Overview
This lecture explains topological sorting, its application to Directed Acyclic Graphs (DAGs), and how to implement topological sort using Depth First Search (DFS).
Topological Sorting Basics
- Topological sorting is a linear ordering of vertices in a directed acyclic graph (DAG).
- For every directed edge u → v, u must appear before v in the ordering.
- Topological sorting is only possible for DAGs, not for graphs with cycles or undirected graphs.
- Multiple valid topological orderings may exist for a given DAG.
Why Only DAGs?
- In undirected graphs, edges go both ways, making the required ordering impossible.
- In directed graphs with cycles, cyclic dependencies prevent a consistent ordering as required by definition.
DFS-Based Topological Sort Algorithm
- Use a visited array to keep track of visited nodes, initialized as unvisited (zero).
- Use a stack to store the ordering of nodes following the Last-In-First-Out (LIFO) principle.
- Iterate through each node; if it is unvisited, perform DFS from that node.
- During DFS: mark the node as visited, recursively call DFS for all unvisited adjacent nodes.

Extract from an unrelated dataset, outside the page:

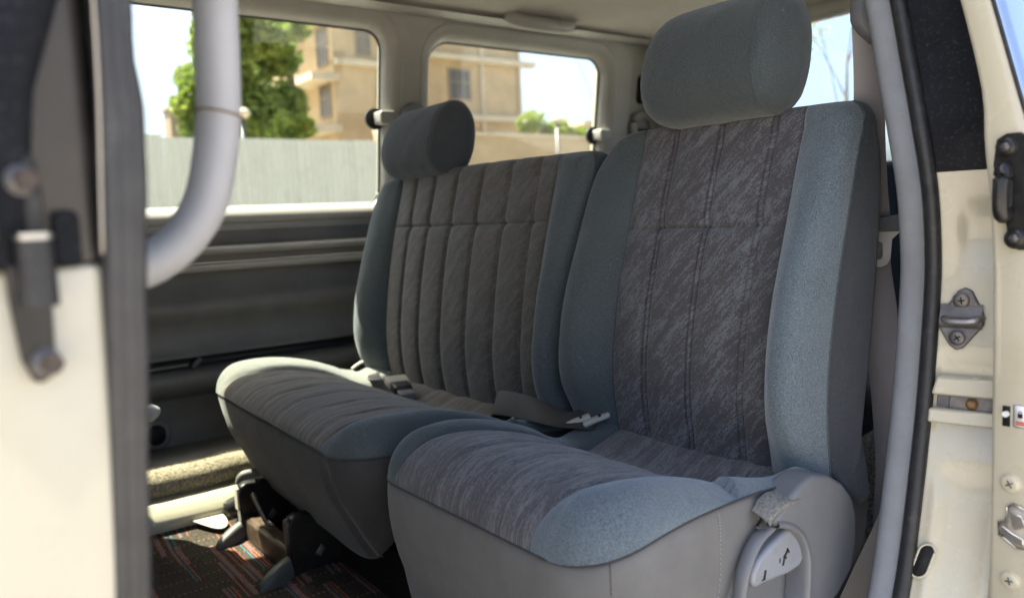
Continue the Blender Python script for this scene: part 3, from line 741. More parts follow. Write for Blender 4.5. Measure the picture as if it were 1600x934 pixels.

- After all adjacent nodes are visited, push the current node onto the stack.
- Once DFS is complete for all nodes, pop nodes from the stack to get the topological ordering.
Example Walkthrough
- Given edges: 5→0, 4→0, 5→2, 2→3, 3→1, 4→1, the stack after DFS includes nodes in one valid topological order: 5, 4, 2, 3, 1, 0.
- Popping from the stack gives one valid topological sorting.
Algorithm Code Structure
- Declare and initialize the visited array and stack.
- For each vertex, if not visited, call DFS.
- In DFS: mark visited, recursively visit adjacent nodes, push node to stack after visiting all adjacents.
- After DFS, pop elements from the stack into a result array for final ordering.
- Time complexity: O(V + E). Space complexity: O(V).
Intuition Behind the Algorithm
- Nodes are stacked only after all their dependencies (adjacent nodes) are processed.
- This ensures dependencies are respected in the final ordering.
- On reversing the stack, each node appears after its dependencies, maintaining the required order.
Key Terms & Definitions
- Directed Acyclic Graph (DAG) — A directed graph with no cycles.
- Topological Sorting — Linear ordering where for every edge u → v, u appears before v.
- DFS (Depth First Search) — Graph traversal technique that explores as far as possible along each branch.
- Stack — Data structure following Last-In-First-Out (LIFO) order.
Action Items / Next Steps
- Review the DFS algorithm and stack data structure.
- Practice implementing topological sort using DFS on sample DAGs.
- Understand time and space complexity analysis for graph algorithms.